Non propriamente cyberpunk, sebbene accomunato ai “neuromantici” da una chiara convergenza di sensibilità, a partire dall’ascendenza dickiana, è K.W. Jeter: ne parleremo più avanti a proposito di quello che a mio avviso è il suo romanzo più riuscito, ma qui vale la pena citare il controverso Dr. Adder (1984, trad. Fabio Zucchella, Fanucci, 1996), con un plot metropolitano incentrato sulla figura eponima di un artista-chirurgo cibernetico, dedito a operare modifiche all’apparato genitale delle sue pazienti (puttane, principalmente), con lo scopo di soddisfare le perversioni più astruse di una clientela non più insospettabile; in un’America balcanizzata, il suo più grande rivale è John Mox, predicatore della Video Chiesa delle Forze Morali e padrone dell’Orange County, in realtà reincarnazione mediatica di un feroce e repressivo agente della CIA. La resa dei conti per il controllo dell’Interfaccia, la fascia urbana di confine tra la Rattown di L.A. e la contea di Orange, si combatterà in uno spazio simulato, costruito attraverso l’interazione delle droghe psichedeliche con il circuito dei mass media. Negli anni successivi, Jeter si dedicherà tra le altre cose al prosieguo delle gesta di Rick Deckard, con ben tre diversi sequel di Blade Runner autorizzati ma non memorabili.

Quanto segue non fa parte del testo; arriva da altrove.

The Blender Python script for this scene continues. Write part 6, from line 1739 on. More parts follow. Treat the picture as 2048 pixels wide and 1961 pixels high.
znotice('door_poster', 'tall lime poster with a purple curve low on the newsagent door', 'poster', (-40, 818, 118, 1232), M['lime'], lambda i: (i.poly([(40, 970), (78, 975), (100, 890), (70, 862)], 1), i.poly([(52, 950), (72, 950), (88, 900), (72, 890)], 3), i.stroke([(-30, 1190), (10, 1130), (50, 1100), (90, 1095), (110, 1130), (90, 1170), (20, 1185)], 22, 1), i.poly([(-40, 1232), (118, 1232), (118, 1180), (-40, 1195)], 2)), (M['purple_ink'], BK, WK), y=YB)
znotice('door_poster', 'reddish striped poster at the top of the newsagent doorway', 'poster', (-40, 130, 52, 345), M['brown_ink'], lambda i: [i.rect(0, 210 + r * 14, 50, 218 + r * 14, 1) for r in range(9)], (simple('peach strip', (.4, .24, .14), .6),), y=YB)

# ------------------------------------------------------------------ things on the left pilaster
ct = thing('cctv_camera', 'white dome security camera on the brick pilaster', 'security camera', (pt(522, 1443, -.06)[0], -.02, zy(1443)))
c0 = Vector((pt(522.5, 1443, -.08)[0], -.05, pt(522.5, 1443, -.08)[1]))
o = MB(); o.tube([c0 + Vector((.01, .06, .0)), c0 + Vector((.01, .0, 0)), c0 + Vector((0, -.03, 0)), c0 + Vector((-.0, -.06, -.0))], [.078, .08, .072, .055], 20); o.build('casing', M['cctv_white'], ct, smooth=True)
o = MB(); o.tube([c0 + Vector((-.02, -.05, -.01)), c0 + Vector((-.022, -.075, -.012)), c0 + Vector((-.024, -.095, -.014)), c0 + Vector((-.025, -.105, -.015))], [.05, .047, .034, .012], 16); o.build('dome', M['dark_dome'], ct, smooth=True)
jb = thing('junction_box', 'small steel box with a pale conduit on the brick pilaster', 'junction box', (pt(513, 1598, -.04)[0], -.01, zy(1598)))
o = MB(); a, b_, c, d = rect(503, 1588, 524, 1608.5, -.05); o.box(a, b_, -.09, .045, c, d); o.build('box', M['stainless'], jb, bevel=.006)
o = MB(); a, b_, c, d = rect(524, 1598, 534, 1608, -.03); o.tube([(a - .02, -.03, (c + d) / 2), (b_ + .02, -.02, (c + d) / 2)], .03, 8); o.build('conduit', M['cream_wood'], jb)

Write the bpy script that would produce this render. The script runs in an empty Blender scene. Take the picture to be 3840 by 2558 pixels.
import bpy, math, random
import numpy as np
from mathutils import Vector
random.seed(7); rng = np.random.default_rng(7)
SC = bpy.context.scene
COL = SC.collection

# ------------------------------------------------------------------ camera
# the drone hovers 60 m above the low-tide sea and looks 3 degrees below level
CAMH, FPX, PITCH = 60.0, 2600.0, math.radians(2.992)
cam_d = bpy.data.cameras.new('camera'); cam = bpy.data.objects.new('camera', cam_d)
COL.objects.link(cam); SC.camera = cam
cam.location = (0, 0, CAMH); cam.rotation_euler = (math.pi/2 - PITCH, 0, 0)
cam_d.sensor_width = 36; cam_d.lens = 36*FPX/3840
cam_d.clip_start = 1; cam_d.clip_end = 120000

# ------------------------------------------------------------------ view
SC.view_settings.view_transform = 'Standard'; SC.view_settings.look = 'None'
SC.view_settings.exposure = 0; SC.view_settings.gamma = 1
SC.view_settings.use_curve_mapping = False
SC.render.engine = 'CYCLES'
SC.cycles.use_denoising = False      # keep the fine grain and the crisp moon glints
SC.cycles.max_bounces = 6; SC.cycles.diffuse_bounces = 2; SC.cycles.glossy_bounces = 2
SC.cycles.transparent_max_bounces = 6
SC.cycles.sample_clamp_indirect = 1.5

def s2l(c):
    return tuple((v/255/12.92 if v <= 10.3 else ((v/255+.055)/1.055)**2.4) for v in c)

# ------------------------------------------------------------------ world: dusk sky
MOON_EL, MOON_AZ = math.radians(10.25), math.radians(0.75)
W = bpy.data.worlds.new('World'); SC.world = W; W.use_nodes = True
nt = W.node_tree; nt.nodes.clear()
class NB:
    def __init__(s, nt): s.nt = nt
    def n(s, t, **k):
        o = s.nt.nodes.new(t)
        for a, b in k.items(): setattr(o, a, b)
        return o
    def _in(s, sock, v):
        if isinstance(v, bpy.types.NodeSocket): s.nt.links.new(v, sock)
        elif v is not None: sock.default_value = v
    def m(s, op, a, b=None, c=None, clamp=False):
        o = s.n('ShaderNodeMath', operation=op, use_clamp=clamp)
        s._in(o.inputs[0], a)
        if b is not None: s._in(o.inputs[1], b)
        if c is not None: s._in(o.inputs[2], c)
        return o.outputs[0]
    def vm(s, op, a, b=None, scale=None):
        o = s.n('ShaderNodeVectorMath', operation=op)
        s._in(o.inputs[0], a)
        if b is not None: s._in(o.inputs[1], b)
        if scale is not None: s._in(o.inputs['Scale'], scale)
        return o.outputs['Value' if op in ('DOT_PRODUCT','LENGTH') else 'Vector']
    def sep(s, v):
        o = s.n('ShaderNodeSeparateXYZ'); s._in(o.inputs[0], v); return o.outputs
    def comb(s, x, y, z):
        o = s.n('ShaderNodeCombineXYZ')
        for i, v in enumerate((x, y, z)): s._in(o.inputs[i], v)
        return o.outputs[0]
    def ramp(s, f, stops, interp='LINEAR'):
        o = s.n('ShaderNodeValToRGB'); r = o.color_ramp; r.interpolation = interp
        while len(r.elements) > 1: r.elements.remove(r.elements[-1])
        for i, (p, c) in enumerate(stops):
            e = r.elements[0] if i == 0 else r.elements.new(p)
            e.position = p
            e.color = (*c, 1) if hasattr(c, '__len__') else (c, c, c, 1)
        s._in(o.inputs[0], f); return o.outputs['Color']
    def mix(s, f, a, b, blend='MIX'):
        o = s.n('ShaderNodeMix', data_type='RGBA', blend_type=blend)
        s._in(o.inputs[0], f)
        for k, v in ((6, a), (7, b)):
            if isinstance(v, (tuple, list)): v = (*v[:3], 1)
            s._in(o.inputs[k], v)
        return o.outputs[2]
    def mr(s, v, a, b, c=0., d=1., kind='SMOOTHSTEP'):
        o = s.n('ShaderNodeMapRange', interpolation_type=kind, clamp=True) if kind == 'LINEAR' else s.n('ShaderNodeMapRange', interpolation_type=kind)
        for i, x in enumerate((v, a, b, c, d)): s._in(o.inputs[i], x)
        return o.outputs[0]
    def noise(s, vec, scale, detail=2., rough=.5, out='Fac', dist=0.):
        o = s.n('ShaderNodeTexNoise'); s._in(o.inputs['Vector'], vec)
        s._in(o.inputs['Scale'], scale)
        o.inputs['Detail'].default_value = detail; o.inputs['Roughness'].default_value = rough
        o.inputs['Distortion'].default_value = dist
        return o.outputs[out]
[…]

Con le dovute peculiarità, Michael Swanwick e Pat Cadigan propongono futuri strettamente imparentati, dominati dal commercio di personalità e dagli intrighi che ne derivano, rispettivamente ne L’intrigo Wetware (Vaccum Flowers, 1987, trad. Giampaolo Cossato e Sandro Sandrelli, Nord, 1988) e nel trittico Mindplayers (1987, trad. Nicoletta Vallorani, Shake, 1992), Sintetizzatori umani (Synners, 1991, trad. Giuliana Giobbi, Shake, 1998) e Folli (Fools, 1992, trad. Giuliana Giobbi, Shake, 2000).
Ma con questi titoli già ci addentriamo nel magma degli anni ’90.